Emit only the lines from the line containing "Keep writing the" through the last line of the entries, unchanged.

(Entries taken from a collection)
__________________________________________________

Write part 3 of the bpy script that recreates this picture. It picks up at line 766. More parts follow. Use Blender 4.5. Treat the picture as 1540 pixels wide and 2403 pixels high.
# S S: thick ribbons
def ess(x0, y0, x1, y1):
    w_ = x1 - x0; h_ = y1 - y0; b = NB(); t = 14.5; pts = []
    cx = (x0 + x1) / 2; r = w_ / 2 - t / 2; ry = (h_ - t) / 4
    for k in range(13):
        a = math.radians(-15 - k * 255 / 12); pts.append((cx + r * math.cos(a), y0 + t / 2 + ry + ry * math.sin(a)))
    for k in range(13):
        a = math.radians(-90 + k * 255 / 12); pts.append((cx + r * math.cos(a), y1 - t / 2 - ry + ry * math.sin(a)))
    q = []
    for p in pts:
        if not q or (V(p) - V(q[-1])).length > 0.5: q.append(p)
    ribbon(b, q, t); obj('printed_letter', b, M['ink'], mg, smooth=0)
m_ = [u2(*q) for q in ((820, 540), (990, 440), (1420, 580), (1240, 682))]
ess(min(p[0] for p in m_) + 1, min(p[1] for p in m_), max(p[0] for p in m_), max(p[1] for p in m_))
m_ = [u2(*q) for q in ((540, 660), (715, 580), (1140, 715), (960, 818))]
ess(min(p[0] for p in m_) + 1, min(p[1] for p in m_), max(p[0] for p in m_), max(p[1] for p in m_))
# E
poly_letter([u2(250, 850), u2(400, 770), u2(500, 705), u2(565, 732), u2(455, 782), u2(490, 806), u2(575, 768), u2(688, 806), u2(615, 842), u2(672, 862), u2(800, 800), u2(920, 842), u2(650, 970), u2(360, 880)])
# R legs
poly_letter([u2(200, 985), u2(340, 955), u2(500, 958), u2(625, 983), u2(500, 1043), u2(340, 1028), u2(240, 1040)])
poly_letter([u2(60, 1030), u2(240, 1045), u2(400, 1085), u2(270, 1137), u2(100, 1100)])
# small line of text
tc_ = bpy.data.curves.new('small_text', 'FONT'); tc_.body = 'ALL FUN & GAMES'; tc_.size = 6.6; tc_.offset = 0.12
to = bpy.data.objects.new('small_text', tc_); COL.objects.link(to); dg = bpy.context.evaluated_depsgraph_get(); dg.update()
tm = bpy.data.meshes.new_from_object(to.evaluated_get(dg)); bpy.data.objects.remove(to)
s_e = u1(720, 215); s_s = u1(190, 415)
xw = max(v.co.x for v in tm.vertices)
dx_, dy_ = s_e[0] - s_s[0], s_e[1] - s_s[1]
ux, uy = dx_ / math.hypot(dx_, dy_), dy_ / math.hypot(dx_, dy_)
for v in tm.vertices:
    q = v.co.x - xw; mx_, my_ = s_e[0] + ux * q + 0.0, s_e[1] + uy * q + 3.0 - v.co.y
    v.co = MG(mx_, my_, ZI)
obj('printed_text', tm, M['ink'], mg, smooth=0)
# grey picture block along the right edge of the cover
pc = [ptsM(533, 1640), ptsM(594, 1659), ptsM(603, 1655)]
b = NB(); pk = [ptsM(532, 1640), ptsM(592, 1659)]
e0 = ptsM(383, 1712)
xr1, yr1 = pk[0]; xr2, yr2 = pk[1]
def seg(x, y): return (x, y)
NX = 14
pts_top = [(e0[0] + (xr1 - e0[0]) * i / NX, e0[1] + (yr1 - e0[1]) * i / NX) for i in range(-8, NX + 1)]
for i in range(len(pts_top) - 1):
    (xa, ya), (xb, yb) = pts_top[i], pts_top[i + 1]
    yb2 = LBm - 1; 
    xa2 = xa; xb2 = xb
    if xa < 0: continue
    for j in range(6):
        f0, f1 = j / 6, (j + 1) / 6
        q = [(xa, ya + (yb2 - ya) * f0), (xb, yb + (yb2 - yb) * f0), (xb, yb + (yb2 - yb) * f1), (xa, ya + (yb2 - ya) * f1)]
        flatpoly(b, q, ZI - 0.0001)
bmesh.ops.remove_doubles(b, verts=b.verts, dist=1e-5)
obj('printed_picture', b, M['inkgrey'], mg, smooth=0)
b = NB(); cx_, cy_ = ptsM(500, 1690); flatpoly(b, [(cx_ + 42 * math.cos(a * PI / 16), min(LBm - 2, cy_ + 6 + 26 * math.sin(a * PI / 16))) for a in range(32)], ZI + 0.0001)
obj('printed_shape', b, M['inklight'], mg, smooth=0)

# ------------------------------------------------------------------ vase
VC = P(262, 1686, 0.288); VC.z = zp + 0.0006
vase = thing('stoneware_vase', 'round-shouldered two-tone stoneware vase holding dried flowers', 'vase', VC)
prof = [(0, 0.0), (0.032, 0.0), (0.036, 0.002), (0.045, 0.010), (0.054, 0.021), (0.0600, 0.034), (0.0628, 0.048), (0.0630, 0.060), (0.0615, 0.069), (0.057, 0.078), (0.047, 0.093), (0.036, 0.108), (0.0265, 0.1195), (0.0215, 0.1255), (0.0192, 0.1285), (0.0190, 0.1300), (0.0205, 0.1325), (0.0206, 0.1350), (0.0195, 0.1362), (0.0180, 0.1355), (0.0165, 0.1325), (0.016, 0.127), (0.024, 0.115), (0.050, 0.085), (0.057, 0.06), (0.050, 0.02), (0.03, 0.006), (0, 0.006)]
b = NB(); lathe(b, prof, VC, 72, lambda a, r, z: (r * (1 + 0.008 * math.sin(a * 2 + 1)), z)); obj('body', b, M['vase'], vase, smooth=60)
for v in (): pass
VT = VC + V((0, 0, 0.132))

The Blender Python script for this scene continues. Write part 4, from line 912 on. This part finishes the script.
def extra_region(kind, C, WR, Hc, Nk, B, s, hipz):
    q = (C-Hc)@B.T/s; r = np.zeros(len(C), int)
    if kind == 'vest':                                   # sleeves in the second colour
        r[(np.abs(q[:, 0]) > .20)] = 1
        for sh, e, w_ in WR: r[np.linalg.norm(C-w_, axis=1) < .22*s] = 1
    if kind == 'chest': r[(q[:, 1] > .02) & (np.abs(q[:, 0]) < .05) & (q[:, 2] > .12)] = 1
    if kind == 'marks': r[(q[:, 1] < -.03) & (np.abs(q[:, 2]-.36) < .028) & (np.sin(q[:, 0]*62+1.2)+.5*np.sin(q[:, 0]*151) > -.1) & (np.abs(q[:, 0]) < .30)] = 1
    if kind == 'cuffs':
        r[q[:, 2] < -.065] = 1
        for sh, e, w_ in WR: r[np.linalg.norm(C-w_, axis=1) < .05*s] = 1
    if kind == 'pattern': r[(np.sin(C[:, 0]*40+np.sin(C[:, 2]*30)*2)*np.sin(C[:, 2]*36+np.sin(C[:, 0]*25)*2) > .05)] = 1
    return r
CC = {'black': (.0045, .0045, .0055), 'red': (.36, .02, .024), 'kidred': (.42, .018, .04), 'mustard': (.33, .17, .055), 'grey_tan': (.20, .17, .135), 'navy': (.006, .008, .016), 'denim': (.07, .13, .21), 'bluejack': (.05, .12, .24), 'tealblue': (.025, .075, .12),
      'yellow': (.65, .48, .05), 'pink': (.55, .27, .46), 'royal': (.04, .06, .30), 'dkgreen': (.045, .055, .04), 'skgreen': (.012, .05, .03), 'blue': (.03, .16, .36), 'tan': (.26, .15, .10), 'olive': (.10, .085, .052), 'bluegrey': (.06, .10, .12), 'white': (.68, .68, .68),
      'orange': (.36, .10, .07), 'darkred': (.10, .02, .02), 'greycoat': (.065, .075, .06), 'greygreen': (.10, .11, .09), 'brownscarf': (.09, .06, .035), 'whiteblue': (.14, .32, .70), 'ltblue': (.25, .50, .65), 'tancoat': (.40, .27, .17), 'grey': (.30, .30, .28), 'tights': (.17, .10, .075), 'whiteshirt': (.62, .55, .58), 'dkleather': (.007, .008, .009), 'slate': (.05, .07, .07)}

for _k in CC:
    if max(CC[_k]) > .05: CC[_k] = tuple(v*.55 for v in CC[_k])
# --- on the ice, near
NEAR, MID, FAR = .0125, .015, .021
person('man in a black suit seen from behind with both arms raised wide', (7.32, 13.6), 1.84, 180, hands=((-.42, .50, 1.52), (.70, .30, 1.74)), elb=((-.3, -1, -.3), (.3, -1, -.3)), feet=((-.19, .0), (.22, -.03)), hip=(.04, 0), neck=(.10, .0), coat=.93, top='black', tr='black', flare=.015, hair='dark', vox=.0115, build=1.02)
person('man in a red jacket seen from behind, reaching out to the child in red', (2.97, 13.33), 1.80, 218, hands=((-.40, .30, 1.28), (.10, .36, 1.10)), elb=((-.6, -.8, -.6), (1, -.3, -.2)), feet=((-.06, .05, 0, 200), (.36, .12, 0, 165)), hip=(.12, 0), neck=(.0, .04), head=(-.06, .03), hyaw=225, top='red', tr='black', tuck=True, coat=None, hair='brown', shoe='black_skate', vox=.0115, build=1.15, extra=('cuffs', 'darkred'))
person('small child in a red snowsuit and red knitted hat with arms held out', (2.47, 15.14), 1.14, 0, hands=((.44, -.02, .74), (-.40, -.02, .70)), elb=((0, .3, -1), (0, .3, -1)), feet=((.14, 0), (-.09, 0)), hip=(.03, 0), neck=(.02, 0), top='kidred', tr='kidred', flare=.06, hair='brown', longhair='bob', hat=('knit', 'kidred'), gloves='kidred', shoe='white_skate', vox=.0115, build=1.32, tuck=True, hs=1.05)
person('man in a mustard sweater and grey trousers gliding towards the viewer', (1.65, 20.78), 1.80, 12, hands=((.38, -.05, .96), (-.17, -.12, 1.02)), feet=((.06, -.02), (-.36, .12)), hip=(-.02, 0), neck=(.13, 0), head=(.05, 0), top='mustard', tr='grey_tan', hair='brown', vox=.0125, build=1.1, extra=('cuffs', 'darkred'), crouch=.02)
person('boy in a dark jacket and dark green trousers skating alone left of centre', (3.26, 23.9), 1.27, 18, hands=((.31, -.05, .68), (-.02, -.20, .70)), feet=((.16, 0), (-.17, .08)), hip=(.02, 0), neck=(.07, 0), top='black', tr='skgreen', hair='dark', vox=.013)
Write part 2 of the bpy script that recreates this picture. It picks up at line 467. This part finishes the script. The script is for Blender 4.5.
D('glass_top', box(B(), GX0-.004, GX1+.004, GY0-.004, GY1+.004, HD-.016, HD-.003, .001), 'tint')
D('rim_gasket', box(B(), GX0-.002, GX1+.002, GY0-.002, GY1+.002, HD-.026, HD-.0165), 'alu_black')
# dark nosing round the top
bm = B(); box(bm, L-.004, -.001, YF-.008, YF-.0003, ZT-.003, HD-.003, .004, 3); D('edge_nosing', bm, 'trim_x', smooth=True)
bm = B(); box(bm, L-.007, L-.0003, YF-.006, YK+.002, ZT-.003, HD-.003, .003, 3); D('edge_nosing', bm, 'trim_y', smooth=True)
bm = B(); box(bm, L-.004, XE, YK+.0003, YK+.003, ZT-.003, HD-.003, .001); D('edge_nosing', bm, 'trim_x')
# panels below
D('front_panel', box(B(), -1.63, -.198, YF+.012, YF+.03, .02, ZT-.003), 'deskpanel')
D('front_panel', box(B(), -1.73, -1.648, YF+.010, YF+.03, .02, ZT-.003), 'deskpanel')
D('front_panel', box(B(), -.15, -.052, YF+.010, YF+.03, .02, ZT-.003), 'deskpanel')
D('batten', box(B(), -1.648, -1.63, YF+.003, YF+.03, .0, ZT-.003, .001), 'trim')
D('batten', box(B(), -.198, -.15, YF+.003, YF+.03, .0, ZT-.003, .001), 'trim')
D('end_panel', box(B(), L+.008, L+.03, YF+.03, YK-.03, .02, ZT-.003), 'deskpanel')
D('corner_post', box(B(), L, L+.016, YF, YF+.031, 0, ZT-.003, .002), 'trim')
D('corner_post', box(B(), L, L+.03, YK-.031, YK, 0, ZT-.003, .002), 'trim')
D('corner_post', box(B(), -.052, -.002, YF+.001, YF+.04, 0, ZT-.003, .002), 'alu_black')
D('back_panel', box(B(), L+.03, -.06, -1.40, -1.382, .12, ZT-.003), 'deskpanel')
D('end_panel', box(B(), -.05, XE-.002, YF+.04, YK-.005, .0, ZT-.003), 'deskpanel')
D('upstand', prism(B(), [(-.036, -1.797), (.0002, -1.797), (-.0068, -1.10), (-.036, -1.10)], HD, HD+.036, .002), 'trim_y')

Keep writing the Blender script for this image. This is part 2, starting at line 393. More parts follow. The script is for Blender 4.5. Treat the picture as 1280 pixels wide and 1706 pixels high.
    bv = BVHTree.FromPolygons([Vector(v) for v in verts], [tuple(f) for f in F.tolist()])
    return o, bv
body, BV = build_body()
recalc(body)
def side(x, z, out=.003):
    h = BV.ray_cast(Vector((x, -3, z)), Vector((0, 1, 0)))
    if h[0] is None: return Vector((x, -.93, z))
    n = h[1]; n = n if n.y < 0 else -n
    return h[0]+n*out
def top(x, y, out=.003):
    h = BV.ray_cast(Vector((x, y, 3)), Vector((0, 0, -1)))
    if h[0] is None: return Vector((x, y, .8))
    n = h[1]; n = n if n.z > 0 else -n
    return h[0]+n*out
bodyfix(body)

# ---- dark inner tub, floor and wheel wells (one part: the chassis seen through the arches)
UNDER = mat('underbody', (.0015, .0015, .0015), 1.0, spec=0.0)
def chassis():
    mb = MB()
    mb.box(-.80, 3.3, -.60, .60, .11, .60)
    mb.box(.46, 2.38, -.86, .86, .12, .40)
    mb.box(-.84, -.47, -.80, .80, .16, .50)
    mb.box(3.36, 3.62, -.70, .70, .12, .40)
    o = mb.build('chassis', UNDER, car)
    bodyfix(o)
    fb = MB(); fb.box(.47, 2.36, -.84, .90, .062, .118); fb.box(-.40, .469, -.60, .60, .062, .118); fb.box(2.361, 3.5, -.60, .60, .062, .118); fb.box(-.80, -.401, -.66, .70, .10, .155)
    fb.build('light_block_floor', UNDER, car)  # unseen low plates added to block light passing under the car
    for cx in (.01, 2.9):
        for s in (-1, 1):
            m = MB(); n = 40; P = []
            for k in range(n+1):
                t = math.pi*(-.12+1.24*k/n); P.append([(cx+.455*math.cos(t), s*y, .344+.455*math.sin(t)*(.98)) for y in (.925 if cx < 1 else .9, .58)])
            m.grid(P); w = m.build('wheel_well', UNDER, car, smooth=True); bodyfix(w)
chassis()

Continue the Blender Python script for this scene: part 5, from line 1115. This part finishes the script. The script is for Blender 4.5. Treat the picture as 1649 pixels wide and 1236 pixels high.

__________________________________________________

Output of the task:
Keep writing the Blender script for this image. This is part 2, starting at line 393. More parts follow. The script is for Blender 4.5. Treat the picture as 1280 pixels wide and 1706 pixels high.
    bv = BVHTree.FromPolygons([Vector(v) for v in verts], [tuple(f) for f in F.tolist()])
    return o, bv
body, BV = build_body()
recalc(body)
def side(x, z, out=.003):
    h = BV.ray_cast(Vector((x, -3, z)), Vector((0, 1, 0)))
    if h[0] is None: return Vector((x, -.93, z))
    n = h[1]; n = n if n.y < 0 else -n
    return h[0]+n*out
def top(x, y, out=.003):
    h = BV.ray_cast(Vector((x, y, 3)), Vector((0, 0, -1)))
    if h[0] is None: return Vector((x, y, .8))
    n = h[1]; n = n if n.z > 0 else -n
    return h[0]+n*out
bodyfix(body)

# ---- dark inner tub, floor and wheel wells (one part: the chassis seen through the arches)
UNDER = mat('underbody', (.0015, .0015, .0015), 1.0, spec=0.0)
def chassis():
    mb = MB()
    mb.box(-.80, 3.3, -.60, .60, .11, .60)
    mb.box(.46, 2.38, -.86, .86, .12, .40)
    mb.box(-.84, -.47, -.80, .80, .16, .50)
    mb.box(3.36, 3.62, -.70, .70, .12, .40)
    o = mb.build('chassis', UNDER, car)
    bodyfix(o)
    fb = MB(); fb.box(.47, 2.36, -.84, .90, .062, .118); fb.box(-.40, .469, -.60, .60, .062, .118); fb.box(2.361, 3.5, -.60, .60, .062, .118); fb.box(-.80, -.401, -.66, .70, .10, .155)
    fb.build('light_block_floor', UNDER, car)  # unseen low plates added to block light passing under the car
    for cx in (.01, 2.9):
        for s in (-1, 1):
            m = MB(); n = 40; P = []
            for k in range(n+1):
                t = math.pi*(-.12+1.24*k/n); P.append([(cx+.455*math.cos(t), s*y, .344+.455*math.sin(t)*(.98)) for y in (.925 if cx < 1 else .9, .58)])
            m.grid(P); w = m.build('wheel_well', UNDER, car, smooth=True); bodyfix(w)
chassis()

Continue the Blender Python script for this scene: part 5, from line 1115. This part finishes the script. The script is for Blender 4.5. Treat the picture as 1649 pixels wide and 1236 pixels high.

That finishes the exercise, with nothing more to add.